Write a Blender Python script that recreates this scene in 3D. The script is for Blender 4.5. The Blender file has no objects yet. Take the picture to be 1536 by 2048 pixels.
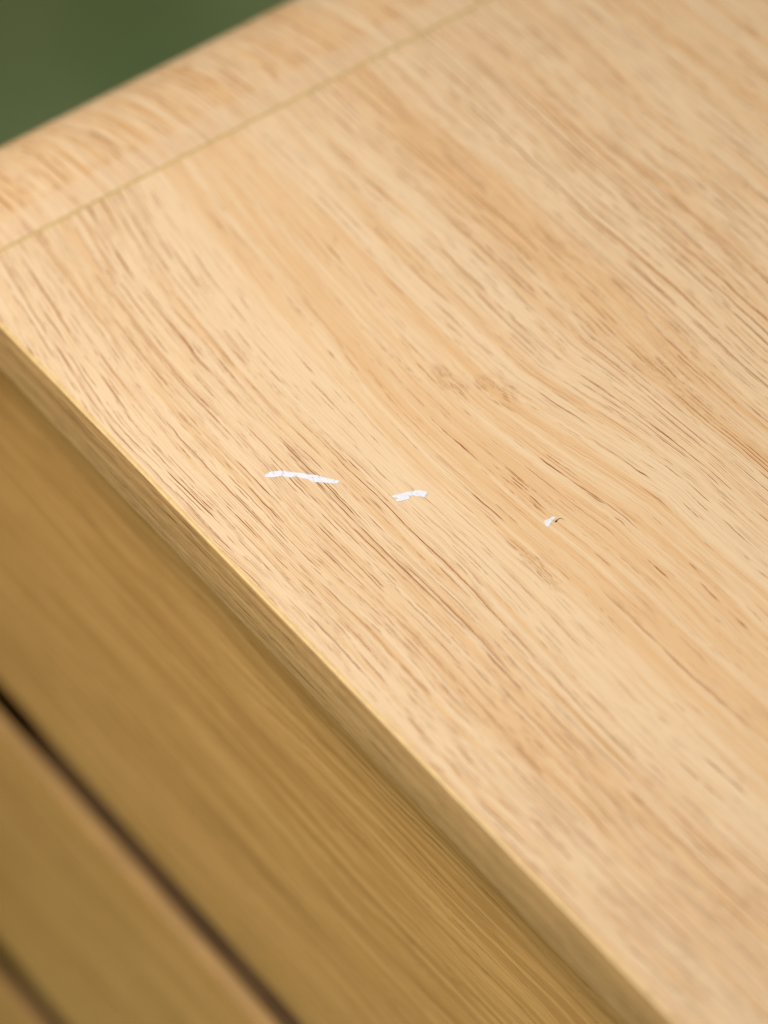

============

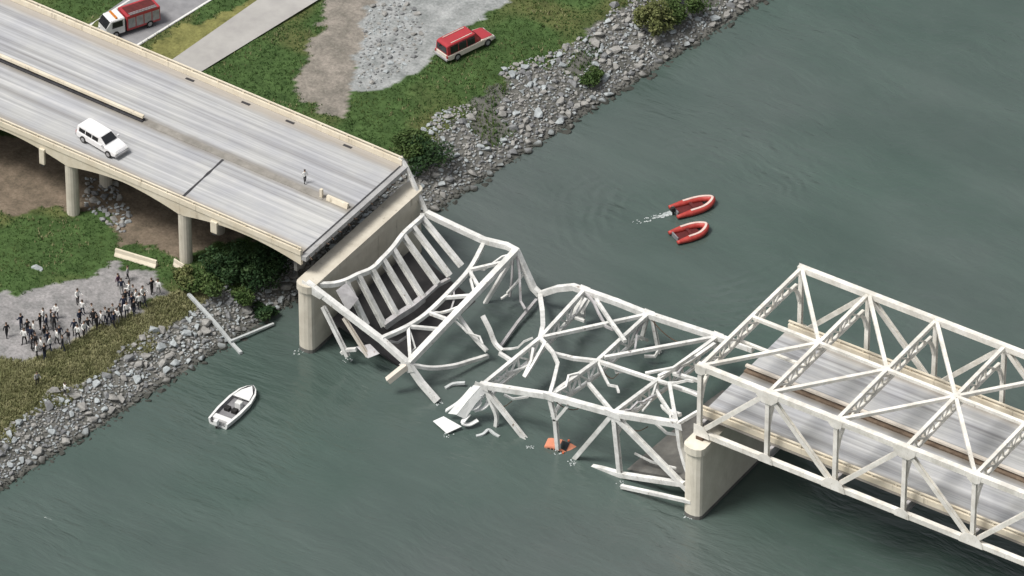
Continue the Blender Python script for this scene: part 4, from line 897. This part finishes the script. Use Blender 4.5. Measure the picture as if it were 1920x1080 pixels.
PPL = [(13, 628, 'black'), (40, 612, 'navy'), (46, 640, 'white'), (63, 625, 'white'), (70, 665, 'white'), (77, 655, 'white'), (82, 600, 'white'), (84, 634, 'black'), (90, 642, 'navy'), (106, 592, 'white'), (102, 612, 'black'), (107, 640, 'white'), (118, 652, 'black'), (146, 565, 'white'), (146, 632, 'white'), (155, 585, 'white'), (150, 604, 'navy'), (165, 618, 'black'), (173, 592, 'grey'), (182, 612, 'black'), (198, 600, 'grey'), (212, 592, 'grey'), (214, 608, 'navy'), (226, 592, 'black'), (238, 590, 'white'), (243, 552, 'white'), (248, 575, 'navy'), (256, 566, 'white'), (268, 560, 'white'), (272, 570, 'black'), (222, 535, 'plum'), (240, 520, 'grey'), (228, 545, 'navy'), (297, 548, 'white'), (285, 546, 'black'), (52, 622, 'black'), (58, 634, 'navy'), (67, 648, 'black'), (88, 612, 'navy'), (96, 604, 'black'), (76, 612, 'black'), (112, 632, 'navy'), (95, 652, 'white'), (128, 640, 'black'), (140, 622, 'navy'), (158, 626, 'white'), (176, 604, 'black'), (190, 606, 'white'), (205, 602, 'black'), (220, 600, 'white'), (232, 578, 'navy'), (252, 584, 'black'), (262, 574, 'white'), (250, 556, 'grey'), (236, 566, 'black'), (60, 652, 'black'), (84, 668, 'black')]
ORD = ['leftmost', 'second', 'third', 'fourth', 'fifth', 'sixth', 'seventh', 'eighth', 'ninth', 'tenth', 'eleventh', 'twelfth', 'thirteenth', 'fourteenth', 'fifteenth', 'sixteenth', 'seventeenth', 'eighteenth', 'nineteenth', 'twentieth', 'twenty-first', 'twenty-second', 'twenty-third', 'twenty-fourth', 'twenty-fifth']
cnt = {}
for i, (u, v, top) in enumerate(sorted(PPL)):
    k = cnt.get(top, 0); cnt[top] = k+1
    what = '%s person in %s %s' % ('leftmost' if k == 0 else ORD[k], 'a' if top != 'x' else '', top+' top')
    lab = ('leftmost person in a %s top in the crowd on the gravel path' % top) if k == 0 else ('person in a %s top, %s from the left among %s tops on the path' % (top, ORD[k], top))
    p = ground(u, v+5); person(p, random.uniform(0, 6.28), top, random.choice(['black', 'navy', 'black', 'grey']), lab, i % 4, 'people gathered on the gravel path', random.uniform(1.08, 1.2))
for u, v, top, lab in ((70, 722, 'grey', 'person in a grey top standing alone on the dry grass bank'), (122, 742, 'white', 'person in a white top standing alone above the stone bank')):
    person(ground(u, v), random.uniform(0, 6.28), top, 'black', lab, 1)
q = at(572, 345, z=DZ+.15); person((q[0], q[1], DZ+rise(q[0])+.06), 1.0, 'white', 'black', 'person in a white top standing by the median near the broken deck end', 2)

============

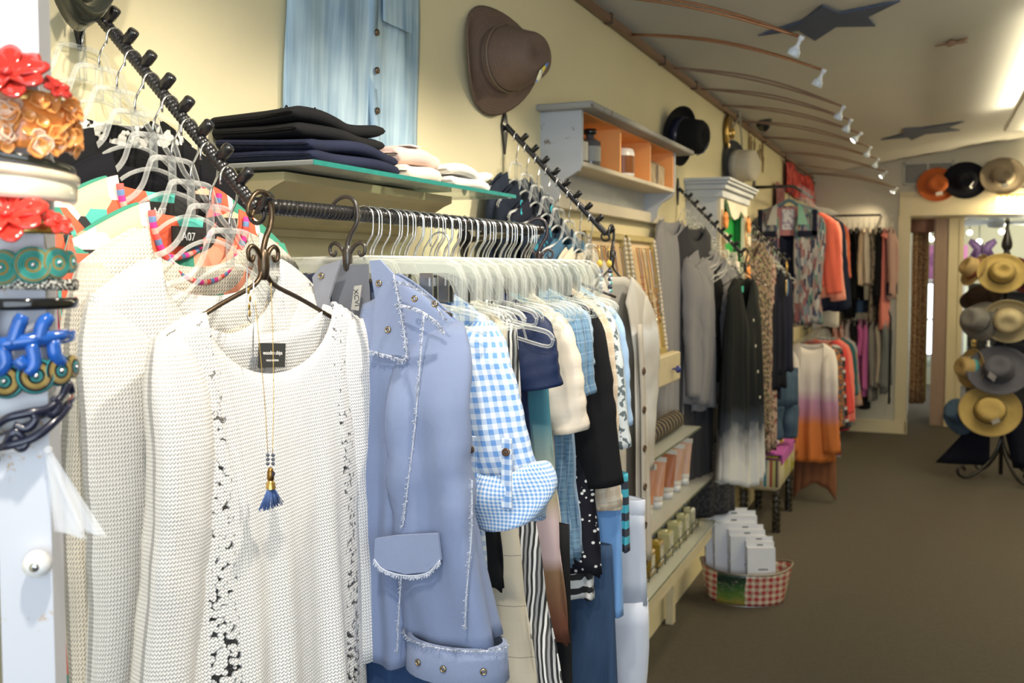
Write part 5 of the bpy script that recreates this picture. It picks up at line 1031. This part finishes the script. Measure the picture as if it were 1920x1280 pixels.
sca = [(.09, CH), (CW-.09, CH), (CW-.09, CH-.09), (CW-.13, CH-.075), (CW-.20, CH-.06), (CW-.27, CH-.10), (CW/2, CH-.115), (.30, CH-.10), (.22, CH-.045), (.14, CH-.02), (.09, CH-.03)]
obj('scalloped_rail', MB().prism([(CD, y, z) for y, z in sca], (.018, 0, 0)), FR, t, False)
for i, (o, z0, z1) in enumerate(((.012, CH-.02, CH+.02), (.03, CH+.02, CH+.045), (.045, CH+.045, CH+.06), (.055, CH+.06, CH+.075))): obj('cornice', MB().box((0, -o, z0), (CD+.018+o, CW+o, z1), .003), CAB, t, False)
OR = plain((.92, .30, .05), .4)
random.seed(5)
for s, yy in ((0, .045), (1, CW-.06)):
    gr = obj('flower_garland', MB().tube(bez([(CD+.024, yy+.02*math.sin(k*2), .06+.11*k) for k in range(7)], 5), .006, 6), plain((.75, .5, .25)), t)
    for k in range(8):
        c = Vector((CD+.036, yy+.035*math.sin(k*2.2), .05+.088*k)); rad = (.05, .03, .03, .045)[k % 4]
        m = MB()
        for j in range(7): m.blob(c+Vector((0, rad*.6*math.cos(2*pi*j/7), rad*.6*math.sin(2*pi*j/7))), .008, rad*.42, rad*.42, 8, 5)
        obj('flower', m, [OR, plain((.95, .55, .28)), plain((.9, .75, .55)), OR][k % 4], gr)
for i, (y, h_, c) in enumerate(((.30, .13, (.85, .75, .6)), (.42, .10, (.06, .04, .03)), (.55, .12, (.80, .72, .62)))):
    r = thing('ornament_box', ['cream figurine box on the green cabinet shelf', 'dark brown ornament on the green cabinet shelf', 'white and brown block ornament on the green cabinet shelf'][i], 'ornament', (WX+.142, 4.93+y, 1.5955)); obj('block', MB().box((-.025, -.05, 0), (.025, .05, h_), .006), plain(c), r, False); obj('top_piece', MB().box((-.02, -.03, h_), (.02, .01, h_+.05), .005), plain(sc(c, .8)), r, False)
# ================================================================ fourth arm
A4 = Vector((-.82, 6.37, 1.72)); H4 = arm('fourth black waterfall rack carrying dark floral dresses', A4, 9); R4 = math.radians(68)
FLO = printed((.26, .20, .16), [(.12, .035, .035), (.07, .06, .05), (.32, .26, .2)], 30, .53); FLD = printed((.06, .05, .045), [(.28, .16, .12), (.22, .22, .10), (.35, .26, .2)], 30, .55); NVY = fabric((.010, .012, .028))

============

_To be done_
Start with the line that holds "Write part 5" and finish with the line that holds "fabric((.010, .012, .028))". Transcribe each line in between exactly, and those two as well.

_Final answer_
Write part 5 of the bpy script that recreates this picture. It picks up at line 1031. This part finishes the script. Measure the picture as if it were 1920x1280 pixels.
sca = [(.09, CH), (CW-.09, CH), (CW-.09, CH-.09), (CW-.13, CH-.075), (CW-.20, CH-.06), (CW-.27, CH-.10), (CW/2, CH-.115), (.30, CH-.10), (.22, CH-.045), (.14, CH-.02), (.09, CH-.03)]
obj('scalloped_rail', MB().prism([(CD, y, z) for y, z in sca], (.018, 0, 0)), FR, t, False)
for i, (o, z0, z1) in enumerate(((.012, CH-.02, CH+.02), (.03, CH+.02, CH+.045), (.045, CH+.045, CH+.06), (.055, CH+.06, CH+.075))): obj('cornice', MB().box((0, -o, z0), (CD+.018+o, CW+o, z1), .003), CAB, t, False)
OR = plain((.92, .30, .05), .4)
random.seed(5)
for s, yy in ((0, .045), (1, CW-.06)):
    gr = obj('flower_garland', MB().tube(bez([(CD+.024, yy+.02*math.sin(k*2), .06+.11*k) for k in range(7)], 5), .006, 6), plain((.75, .5, .25)), t)
    for k in range(8):
        c = Vector((CD+.036, yy+.035*math.sin(k*2.2), .05+.088*k)); rad = (.05, .03, .03, .045)[k % 4]
        m = MB()
        for j in range(7): m.blob(c+Vector((0, rad*.6*math.cos(2*pi*j/7), rad*.6*math.sin(2*pi*j/7))), .008, rad*.42, rad*.42, 8, 5)
        obj('flower', m, [OR, plain((.95, .55, .28)), plain((.9, .75, .55)), OR][k % 4], gr)
for i, (y, h_, c) in enumerate(((.30, .13, (.85, .75, .6)), (.42, .10, (.06, .04, .03)), (.55, .12, (.80, .72, .62)))):
    r = thing('ornament_box', ['cream figurine box on the green cabinet shelf', 'dark brown ornament on the green cabinet shelf', 'white and brown block ornament on the green cabinet shelf'][i], 'ornament', (WX+.142, 4.93+y, 1.5955)); obj('block', MB().box((-.025, -.05, 0), (.025, .05, h_), .006), plain(c), r, False); obj('top_piece', MB().box((-.02, -.03, h_), (.02, .01, h_+.05), .005), plain(sc(c, .8)), r, False)
# ================================================================ fourth arm
A4 = Vector((-.82, 6.37, 1.72)); H4 = arm('fourth black waterfall rack carrying dark floral dresses', A4, 9); R4 = math.radians(68)
FLO = printed((.26, .20, .16), [(.12, .035, .035), (.07, .06, .05), (.32, .26, .2)], 30, .53); FLD = printed((.06, .05, .045), [(.28, .16, .12), (.22, .22, .10), (.35, .26, .2)], 30, .55); NVY = fabric((.010, .012, .028))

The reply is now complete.